[start]
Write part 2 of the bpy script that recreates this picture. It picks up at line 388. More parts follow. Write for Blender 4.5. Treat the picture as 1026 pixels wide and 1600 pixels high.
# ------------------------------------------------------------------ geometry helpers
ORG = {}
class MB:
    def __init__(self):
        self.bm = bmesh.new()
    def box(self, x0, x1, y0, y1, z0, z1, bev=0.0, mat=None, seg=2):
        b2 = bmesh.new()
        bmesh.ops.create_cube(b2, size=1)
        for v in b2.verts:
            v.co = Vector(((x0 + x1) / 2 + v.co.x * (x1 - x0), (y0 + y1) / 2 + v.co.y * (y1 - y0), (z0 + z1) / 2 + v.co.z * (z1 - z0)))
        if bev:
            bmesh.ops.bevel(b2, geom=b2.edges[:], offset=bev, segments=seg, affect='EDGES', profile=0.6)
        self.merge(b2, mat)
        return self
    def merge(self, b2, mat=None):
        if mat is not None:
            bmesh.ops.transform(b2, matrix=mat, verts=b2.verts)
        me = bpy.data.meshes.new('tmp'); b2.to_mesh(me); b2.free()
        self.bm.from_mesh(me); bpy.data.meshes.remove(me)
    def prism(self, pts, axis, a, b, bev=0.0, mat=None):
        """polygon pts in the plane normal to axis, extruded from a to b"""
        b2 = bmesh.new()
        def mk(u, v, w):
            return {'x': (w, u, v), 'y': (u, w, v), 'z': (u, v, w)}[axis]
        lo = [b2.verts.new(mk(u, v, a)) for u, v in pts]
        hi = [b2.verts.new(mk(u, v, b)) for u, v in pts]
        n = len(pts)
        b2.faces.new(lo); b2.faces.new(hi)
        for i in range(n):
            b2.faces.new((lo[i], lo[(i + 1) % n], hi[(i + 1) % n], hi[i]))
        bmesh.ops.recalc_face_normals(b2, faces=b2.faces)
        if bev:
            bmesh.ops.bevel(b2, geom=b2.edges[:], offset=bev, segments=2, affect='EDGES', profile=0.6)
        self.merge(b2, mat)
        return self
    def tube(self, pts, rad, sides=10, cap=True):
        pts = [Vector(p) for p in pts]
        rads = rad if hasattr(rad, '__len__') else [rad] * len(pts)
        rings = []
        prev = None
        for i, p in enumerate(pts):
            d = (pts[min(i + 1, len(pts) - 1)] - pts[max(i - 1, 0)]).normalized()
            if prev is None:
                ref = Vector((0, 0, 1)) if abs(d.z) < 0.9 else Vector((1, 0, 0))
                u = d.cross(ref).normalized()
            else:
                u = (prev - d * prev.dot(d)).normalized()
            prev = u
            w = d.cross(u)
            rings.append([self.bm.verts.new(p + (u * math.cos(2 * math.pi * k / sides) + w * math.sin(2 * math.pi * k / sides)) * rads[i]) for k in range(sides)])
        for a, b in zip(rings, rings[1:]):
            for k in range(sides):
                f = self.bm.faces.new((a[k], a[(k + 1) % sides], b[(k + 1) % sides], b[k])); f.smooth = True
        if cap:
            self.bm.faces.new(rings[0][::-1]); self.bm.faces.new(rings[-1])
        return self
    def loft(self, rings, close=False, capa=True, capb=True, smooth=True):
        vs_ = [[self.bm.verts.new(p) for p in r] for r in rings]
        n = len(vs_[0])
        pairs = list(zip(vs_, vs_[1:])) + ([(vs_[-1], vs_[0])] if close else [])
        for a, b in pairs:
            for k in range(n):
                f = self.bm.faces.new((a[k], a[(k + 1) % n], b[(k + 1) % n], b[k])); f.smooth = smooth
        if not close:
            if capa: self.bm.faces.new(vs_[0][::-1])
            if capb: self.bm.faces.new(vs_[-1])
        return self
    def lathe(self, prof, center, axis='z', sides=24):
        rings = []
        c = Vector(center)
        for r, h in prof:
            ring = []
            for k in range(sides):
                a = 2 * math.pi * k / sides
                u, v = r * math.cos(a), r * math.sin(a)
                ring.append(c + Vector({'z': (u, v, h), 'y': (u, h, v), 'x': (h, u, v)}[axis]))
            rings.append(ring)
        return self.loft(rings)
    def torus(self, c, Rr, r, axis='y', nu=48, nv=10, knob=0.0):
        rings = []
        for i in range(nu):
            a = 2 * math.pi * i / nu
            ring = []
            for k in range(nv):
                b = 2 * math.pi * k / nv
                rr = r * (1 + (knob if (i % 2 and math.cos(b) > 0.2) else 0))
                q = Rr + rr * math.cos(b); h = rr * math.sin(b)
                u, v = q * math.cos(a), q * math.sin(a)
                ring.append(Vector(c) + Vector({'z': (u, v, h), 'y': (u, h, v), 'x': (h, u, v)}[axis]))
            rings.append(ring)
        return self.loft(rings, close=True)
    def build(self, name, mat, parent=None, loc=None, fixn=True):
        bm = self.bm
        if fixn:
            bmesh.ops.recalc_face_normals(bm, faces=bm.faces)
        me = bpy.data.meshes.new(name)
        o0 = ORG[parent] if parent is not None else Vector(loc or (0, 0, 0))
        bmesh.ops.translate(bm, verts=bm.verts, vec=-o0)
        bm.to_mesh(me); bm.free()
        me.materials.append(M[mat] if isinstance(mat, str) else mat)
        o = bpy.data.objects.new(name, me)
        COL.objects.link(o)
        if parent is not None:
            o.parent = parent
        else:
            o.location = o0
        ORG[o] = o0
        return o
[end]
[Written instruction]
Print the material verbatim, all of it.

[The response]
Write part 2 of the bpy script that recreates this picture. It picks up at line 388. More parts follow. Write for Blender 4.5. Treat the picture as 1026 pixels wide and 1600 pixels high.
# ------------------------------------------------------------------ geometry helpers
ORG = {}
class MB:
    def __init__(self):
        self.bm = bmesh.new()
    def box(self, x0, x1, y0, y1, z0, z1, bev=0.0, mat=None, seg=2):
        b2 = bmesh.new()
        bmesh.ops.create_cube(b2, size=1)
        for v in b2.verts:
            v.co = Vector(((x0 + x1) / 2 + v.co.x * (x1 - x0), (y0 + y1) / 2 + v.co.y * (y1 - y0), (z0 + z1) / 2 + v.co.z * (z1 - z0)))
        if bev:
            bmesh.ops.bevel(b2, geom=b2.edges[:], offset=bev, segments=seg, affect='EDGES', profile=0.6)
        self.merge(b2, mat)
        return self
    def merge(self, b2, mat=None):
        if mat is not None:
            bmesh.ops.transform(b2, matrix=mat, verts=b2.verts)
        me = bpy.data.meshes.new('tmp'); b2.to_mesh(me); b2.free()
        self.bm.from_mesh(me); bpy.data.meshes.remove(me)
    def prism(self, pts, axis, a, b, bev=0.0, mat=None):
        """polygon pts in the plane normal to axis, extruded from a to b"""
        b2 = bmesh.new()
        def mk(u, v, w):
            return {'x': (w, u, v), 'y': (u, w, v), 'z': (u, v, w)}[axis]
        lo = [b2.verts.new(mk(u, v, a)) for u, v in pts]
        hi = [b2.verts.new(mk(u, v, b)) for u, v in pts]
        n = len(pts)
        b2.faces.new(lo); b2.faces.new(hi)
        for i in range(n):
            b2.faces.new((lo[i], lo[(i + 1) % n], hi[(i + 1) % n], hi[i]))
        bmesh.ops.recalc_face_normals(b2, faces=b2.faces)
        if bev:
            bmesh.ops.bevel(b2, geom=b2.edges[:], offset=bev, segments=2, affect='EDGES', profile=0.6)
        self.merge(b2, mat)
        return self
    def tube(self, pts, rad, sides=10, cap=True):
        pts = [Vector(p) for p in pts]
        rads = rad if hasattr(rad, '__len__') else [rad] * len(pts)
        rings = []
        prev = None
        for i, p in enumerate(pts):
            d = (pts[min(i + 1, len(pts) - 1)] - pts[max(i - 1, 0)]).normalized()
            if prev is None:
                ref = Vector((0, 0, 1)) if abs(d.z) < 0.9 else Vector((1, 0, 0))
                u = d.cross(ref).normalized()
            else:
                u = (prev - d * prev.dot(d)).normalized()
            prev = u
            w = d.cross(u)
            rings.append([self.bm.verts.new(p + (u * math.cos(2 * math.pi * k / sides) + w * math.sin(2 * math.pi * k / sides)) * rads[i]) for k in range(sides)])
        for a, b in zip(rings, rings[1:]):
            for k in range(sides):
                f = self.bm.faces.new((a[k], a[(k + 1) % sides], b[(k + 1) % sides], b[k])); f.smooth = True
        if cap:
            self.bm.faces.new(rings[0][::-1]); self.bm.faces.new(rings[-1])
        return self
    def loft(self, rings, close=False, capa=True, capb=True, smooth=True):
        vs_ = [[self.bm.verts.new(p) for p in r] for r in rings]
        n = len(vs_[0])
        pairs = list(zip(vs_, vs_[1:])) + ([(vs_[-1], vs_[0])] if close else [])
        for a, b in pairs:
            for k in range(n):
                f = self.bm.faces.new((a[k], a[(k + 1) % n], b[(k + 1) % n], b[k])); f.smooth = smooth
        if not close:
            if capa: self.bm.faces.new(vs_[0][::-1])
            if capb: self.bm.faces.new(vs_[-1])
        return self
    def lathe(self, prof, center, axis='z', sides=24):
        rings = []
        c = Vector(center)
        for r, h in prof:
            ring = []
            for k in range(sides):
                a = 2 * math.pi * k / sides
                u, v = r * math.cos(a), r * math.sin(a)
                ring.append(c + Vector({'z': (u, v, h), 'y': (u, h, v), 'x': (h, u, v)}[axis]))
            rings.append(ring)
        return self.loft(rings)
    def torus(self, c, Rr, r, axis='y', nu=48, nv=10, knob=0.0):
        rings = []
        for i in range(nu):
            a = 2 * math.pi * i / nu
            ring = []
            for k in range(nv):
                b = 2 * math.pi * k / nv
                rr = r * (1 + (knob if (i % 2 and math.cos(b) > 0.2) else 0))
                q = Rr + rr * math.cos(b); h = rr * math.sin(b)
                u, v = q * math.cos(a), q * math.sin(a)
                ring.append(Vector(c) + Vector({'z': (u, v, h), 'y': (u, h, v), 'x': (h, u, v)}[axis]))
            rings.append(ring)
        return self.loft(rings, close=True)
    def build(self, name, mat, parent=None, loc=None, fixn=True):
        bm = self.bm
        if fixn:
            bmesh.ops.recalc_face_normals(bm, faces=bm.faces)
        me = bpy.data.meshes.new(name)
        o0 = ORG[parent] if parent is not None else Vector(loc or (0, 0, 0))
        bmesh.ops.translate(bm, verts=bm.verts, vec=-o0)
        bm.to_mesh(me); bm.free()
        me.materials.append(M[mat] if isinstance(mat, str) else mat)
        o = bpy.data.objects.new(name, me)
        COL.objects.link(o)
        if parent is not None:
            o.parent = parent
        else:
            o.location = o0
        ORG[o] = o0
        return o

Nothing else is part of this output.